I think I am missing something here. I presume that the knowledge of the UA is limited to:
- to proxy addresses
- an AOR to register

Presumably the address of the registrar is derived from the AOR to register by removing the user part. So the UA, when registering, doesn't specify two different registrars. Whether there are two or not is a function of how the proxy routes the register request. So whether the two registers for the same contact go to one registrar or two is unknown to the UA. In some configurations this would give you redundancy, and in others it would not.

Then, what causes the UA to register two different contacts? Are the wlan contact and the 3g contact registered to *different* AORs? If not I don't see the point. If anything, I would expect that 3g and wlan represent access networks and hence differing proxies, not AORs or registrars.


Some IMS networks have mechanisms for discovering the edge proxy based on the air interface. This, a UA might discover one proxy for its 3g interface, and another for its WLAN interface. In other words, one proxy for each Contact.

So, that's "proxy" discovery.

Registrar discovery is a separate process. With config-framework, the UA is configured with a set of proxies with which it may register. Under outbound-015, if there are two or more outbound proxies in the configured set, the UA must register through at least two of those proxies. This assumes a singular contact at the UA.

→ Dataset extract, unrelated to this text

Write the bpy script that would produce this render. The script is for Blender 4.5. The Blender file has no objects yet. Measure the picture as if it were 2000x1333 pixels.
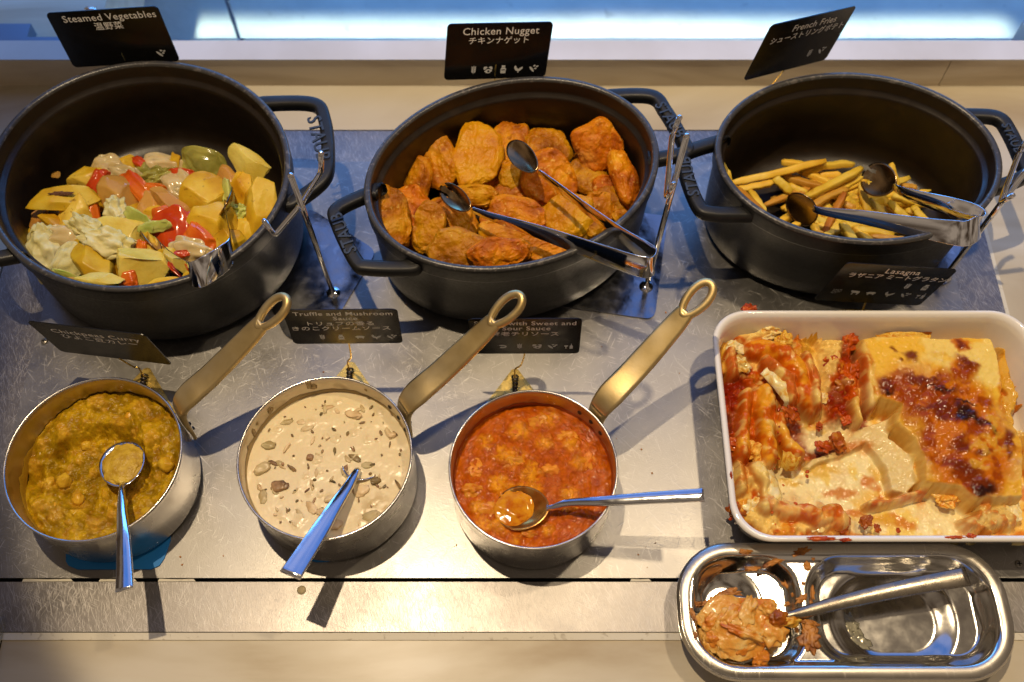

Juha has, IIRC, proposed that the UA must register with at least two of those proxies for each contact. This, I believe, has some merit. I'm not sure it's a MUST, but it certainly seems a reasonable SHOULD.

Of course, when the configuration mechanism is different and only one proxy is provided per contact, we have a different case.

It seems like we are developing two conflicted use cases here -- one for a singular contact with redundant registration paths, and another for redundant contacts, each with singular registration path.

Then there may be yet another case, multiple contacts, each with redundant registration paths.